▶ [TASK STATEMENT]
The lines beneath this instruction, from the first through the one containing "chair('cafe_chair', 'white cafe chair behind", must be transcribed exactly; no other line belongs in the output.

▶ [EXCERPTED DATA]
►

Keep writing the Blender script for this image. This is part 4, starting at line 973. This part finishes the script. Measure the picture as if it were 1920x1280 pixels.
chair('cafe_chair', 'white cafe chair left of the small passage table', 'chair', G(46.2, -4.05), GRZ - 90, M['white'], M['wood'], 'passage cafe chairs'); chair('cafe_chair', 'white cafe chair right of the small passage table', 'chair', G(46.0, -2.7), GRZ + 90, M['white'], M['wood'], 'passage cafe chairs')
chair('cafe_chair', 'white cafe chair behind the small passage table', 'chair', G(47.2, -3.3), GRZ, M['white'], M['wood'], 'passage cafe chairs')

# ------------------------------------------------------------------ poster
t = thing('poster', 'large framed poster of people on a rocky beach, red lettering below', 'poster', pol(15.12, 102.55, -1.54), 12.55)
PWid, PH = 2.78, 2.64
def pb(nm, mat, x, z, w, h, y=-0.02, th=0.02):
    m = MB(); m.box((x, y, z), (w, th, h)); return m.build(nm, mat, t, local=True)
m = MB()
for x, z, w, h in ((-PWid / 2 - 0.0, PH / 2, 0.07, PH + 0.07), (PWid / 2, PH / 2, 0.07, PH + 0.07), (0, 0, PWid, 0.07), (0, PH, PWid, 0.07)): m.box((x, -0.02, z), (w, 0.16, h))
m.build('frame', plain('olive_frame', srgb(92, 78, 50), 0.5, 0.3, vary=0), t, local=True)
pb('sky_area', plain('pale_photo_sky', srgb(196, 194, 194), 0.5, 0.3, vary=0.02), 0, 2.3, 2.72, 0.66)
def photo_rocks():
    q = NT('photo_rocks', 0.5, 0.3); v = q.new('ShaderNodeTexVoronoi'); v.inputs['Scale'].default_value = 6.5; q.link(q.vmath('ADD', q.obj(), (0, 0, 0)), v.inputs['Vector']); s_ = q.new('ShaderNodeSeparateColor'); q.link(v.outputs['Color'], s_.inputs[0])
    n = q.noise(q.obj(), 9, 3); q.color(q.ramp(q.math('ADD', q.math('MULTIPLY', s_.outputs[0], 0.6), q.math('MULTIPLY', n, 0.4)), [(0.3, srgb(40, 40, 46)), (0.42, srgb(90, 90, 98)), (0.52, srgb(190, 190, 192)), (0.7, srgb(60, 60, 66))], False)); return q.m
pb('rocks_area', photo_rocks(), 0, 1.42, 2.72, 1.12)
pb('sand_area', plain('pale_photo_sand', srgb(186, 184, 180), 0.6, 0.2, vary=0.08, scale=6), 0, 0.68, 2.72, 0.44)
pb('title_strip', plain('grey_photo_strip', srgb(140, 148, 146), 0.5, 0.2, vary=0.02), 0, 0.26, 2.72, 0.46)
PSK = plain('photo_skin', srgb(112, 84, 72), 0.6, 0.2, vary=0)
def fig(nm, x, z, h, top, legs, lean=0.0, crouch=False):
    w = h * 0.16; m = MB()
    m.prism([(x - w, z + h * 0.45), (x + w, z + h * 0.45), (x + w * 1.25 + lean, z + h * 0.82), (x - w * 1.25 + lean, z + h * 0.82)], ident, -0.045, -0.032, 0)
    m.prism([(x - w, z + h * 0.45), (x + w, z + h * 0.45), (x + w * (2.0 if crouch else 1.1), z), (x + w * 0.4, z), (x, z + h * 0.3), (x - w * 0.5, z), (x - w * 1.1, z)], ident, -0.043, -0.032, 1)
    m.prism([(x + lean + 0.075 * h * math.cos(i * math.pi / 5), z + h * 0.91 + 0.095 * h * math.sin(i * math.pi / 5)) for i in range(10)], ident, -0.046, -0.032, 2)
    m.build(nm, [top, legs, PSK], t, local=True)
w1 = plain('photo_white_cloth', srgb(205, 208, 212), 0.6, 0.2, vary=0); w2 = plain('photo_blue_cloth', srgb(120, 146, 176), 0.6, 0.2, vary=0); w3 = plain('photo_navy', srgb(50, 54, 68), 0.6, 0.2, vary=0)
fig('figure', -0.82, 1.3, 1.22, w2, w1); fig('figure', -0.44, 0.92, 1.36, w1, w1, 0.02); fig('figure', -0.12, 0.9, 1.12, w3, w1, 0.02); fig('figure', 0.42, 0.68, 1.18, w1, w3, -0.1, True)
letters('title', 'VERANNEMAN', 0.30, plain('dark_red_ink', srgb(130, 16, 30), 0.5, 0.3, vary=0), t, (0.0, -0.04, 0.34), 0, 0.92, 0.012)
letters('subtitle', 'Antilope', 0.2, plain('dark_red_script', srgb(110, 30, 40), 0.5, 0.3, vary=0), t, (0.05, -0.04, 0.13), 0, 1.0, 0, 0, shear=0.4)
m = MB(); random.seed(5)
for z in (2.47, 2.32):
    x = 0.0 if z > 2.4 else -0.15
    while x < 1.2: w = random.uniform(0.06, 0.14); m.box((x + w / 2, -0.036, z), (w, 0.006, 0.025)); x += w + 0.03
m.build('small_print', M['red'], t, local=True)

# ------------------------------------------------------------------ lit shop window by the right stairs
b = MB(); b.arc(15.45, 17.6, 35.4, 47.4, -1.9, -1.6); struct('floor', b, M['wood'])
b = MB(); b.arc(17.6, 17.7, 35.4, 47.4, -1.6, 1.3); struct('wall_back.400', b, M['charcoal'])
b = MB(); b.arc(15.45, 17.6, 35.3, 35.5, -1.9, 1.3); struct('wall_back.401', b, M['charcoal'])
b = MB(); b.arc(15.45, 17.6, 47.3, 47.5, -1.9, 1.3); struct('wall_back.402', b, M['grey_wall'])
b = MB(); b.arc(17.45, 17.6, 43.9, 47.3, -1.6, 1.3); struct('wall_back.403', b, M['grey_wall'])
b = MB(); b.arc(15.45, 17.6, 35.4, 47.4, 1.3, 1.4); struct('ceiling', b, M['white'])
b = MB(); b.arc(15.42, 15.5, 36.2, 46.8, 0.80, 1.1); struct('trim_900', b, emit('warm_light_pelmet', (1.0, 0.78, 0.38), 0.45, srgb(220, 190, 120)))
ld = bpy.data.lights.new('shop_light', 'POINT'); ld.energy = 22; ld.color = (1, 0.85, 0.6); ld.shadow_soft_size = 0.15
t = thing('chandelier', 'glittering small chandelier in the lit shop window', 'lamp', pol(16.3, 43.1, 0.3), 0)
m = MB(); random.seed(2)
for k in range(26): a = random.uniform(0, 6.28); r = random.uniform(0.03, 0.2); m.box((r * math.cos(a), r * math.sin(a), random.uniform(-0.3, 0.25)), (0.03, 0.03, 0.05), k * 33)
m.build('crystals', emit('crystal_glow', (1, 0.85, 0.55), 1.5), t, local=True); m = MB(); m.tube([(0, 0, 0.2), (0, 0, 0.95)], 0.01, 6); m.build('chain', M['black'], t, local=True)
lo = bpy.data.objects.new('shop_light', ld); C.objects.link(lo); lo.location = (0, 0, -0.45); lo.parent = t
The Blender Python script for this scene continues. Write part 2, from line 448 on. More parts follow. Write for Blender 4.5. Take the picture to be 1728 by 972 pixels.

◄

▶ [COMPLETE OUTPUT]
Keep writing the Blender script for this image. This is part 4, starting at line 973. This part finishes the script. Measure the picture as if it were 1920x1280 pixels.
chair('cafe_chair', 'white cafe chair left of the small passage table', 'chair', G(46.2, -4.05), GRZ - 90, M['white'], M['wood'], 'passage cafe chairs'); chair('cafe_chair', 'white cafe chair right of the small passage table', 'chair', G(46.0, -2.7), GRZ + 90, M['white'], M['wood'], 'passage cafe chairs')
chair('cafe_chair', 'white cafe chair behind the small passage table', 'chair', G(47.2, -3.3), GRZ, M['white'], M['wood'], 'passage cafe chairs')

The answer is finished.